If there is an independent field-based study of Castillo and Caturra cup quality this well-designed or this rigorous, I haven’t seen it.
We believe this research will generate the kind of results-based evidence that farmers need to make good decisions on the farm, buyers need to make good decisions on sourcing, and coffee institutes and governments need to make good decisions on policy. The issue seems particularly salient in the wake coffee leaf rust epidemics in Colombia and Central America, where farmers are deciding whether to renovate their coffee fields with traditional high-quality cultivars or rust-resistant hybrids whose quality has been called into question by specialty roasters.
The members of the Advisory Council for our Borderlands project — Atlas, Counter Culture, Green Mountain, Intelligentsia, Stumptown and Sustainable Harvest — have all signed on to the initiative. We are currently in discussions with other roasters to expand participation in the process, and with research institutes to improve on its design.
We will publish the results here later this year.
- Help the coffee sector navigate uncharted waters.
Back in November I suggested that the coffee industry needs a new generation of explorers to travel to the frontiers of coffee—the areas marked on maps by dragons and skulls and crossbones—to identify new sources of risk in coffee chains. CRS has been poking around over the past six months on the margins of the coffee trade, and we have uncovered what appears to be a significant source of risk that is not on the industry’s radar. We will work discreetly to help industry actors address it.
- Borrow a page from the microfinance playbook.
Microfinance, with its dual promises to generate financial profit and social impact, has always had a blended value proposition. But over time, microfinance institutions (MFIs) began to systematically privilege financial indicators over social ones in measuring their performance, due in good measure to donors and investors who insisted that microfinance be financially self-sustaining and not dependent on external subsidies. Today, MFIs are generally regulated like banks and other traditional financial institutions. Most have become sustainable, and many have become fabulously profitable. But this stability has been achieved at a price. MFIs moved up the food chain, serving clients who were less poor, less vulernable, less risky and more profitable. They traded social impact for financial profitability.

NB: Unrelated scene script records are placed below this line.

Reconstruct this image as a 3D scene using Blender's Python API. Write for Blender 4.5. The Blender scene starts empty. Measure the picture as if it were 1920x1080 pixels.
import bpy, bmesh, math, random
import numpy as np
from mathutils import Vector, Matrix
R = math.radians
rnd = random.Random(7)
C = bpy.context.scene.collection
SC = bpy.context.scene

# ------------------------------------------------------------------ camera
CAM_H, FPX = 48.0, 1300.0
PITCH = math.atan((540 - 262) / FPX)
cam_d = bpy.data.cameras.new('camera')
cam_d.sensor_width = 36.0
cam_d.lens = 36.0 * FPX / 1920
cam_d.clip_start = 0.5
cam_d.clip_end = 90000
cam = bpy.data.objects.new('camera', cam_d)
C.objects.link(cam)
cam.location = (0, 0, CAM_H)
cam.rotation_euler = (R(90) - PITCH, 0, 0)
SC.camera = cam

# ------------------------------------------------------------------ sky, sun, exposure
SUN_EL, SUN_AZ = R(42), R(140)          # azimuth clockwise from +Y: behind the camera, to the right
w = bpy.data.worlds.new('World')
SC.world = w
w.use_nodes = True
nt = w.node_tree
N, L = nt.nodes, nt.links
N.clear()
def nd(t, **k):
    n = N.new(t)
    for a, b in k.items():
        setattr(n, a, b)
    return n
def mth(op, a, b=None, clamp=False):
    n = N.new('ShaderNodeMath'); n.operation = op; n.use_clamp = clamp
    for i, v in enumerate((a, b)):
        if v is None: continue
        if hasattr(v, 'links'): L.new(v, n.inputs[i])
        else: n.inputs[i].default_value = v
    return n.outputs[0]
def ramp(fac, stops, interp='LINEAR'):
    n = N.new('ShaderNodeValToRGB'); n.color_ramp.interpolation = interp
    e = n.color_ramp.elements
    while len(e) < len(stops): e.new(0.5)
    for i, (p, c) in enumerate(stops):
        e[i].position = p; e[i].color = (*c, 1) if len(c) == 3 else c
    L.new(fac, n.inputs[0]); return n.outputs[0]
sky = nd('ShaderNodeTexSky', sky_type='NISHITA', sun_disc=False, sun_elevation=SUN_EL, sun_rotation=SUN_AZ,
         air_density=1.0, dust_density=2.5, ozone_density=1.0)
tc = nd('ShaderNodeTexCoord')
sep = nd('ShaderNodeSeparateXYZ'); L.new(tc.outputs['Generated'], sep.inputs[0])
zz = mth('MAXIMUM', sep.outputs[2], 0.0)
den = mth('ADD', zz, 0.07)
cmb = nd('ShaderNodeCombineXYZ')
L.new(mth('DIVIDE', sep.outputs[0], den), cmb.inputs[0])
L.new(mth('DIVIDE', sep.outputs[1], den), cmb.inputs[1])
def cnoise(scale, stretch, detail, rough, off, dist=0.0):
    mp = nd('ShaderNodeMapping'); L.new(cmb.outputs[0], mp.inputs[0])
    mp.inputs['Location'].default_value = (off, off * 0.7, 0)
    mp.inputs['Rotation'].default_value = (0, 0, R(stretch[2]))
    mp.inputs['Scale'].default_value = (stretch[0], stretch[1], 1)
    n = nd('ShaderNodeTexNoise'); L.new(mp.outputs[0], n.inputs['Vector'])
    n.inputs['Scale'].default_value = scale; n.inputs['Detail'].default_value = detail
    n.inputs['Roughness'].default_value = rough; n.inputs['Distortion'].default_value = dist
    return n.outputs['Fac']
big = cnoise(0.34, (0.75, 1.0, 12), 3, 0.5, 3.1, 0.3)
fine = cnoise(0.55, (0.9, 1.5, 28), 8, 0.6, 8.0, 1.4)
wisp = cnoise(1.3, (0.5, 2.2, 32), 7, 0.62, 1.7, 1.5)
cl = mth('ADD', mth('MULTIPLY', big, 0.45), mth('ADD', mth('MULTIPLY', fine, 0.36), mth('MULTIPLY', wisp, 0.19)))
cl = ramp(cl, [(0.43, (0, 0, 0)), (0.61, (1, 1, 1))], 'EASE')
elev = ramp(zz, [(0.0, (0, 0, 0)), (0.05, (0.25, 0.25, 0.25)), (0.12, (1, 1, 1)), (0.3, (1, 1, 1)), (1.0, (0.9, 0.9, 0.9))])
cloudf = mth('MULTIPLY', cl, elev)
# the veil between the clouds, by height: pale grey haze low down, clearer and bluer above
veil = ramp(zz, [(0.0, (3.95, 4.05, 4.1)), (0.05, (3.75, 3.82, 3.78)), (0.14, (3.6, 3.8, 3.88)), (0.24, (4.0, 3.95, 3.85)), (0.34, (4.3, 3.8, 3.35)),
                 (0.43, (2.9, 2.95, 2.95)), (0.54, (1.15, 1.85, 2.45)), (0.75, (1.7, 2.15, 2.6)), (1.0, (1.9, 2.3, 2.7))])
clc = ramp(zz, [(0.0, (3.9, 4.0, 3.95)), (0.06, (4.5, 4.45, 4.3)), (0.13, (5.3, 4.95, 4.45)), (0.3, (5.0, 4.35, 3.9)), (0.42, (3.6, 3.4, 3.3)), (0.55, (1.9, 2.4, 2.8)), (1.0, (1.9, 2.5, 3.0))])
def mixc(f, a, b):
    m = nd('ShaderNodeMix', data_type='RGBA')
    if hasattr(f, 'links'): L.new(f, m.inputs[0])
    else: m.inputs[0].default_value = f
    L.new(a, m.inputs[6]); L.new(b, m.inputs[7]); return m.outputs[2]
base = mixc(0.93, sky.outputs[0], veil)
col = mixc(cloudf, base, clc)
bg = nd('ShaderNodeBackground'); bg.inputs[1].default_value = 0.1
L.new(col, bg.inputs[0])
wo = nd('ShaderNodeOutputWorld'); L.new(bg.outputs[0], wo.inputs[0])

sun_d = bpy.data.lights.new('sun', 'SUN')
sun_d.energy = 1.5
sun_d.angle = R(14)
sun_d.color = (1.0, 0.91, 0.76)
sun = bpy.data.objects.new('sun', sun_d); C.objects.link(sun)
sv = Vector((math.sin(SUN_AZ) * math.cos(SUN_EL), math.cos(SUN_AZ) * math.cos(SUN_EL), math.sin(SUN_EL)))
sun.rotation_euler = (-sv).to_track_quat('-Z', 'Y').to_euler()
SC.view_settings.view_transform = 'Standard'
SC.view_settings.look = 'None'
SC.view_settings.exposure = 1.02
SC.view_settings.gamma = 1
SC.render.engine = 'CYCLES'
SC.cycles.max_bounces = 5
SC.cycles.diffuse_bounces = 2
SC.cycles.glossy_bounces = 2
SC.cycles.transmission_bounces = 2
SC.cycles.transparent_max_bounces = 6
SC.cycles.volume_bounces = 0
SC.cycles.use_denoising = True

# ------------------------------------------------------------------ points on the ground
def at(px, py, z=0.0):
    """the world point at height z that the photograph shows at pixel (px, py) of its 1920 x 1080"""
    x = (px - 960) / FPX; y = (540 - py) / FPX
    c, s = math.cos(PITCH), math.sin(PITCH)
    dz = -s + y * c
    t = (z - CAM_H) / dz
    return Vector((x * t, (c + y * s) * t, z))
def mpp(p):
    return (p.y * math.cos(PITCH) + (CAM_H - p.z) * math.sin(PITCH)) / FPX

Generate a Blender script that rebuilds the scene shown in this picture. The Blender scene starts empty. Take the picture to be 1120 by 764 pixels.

Over the past few years, CRS has been part of an innovative effort to help MFIs renew their social commitments, reengineer their organizations and products for social impact, and rebalance their value propositions. Social performance management refers to a set of tools that helps MFI managers set social impact goals, monitor their progress against key social performance indicators and ultimately drive increased social impact through their business models. MFIs are finding ways to increase their social impact without jeopardizing their economic sustainability. What does this have to do with coffee?
Many coffee cooperatives — even the ones born out of social change processes — have become thriving grassroots enterprises, exporting hundreds (even thousands) of containers of coffee, managing massive credit lines from multiple lenders, and delivering a growing range of commercial services to their members. Like MFIs, coops have focused first on building better businesses because their donors and their trading partners require it. But coops with booming businesses that respond effectively to the needs of the marketplace doesn’t necessarily respond effectively to the needs of their members, many of whom are still poor, hungry and vulnerable. A social performance management approach within farmer organizations could help coops achieve a better balance between the commercial value and social impact they generate for their members. If coops can increase the social benefits they generate for their members without undermining their commercial performance, everyone wins.
We will work with friends and allies in the coffee sector in 2014 to explore the possibilities for applying a social performance management approach in the coffeelands.
(And of course, we will continue to work will our allies in the marketplace to help the growers we accompany in coffee projects from Colombia to the DRC to expand access to high-value specialty coffee markets.)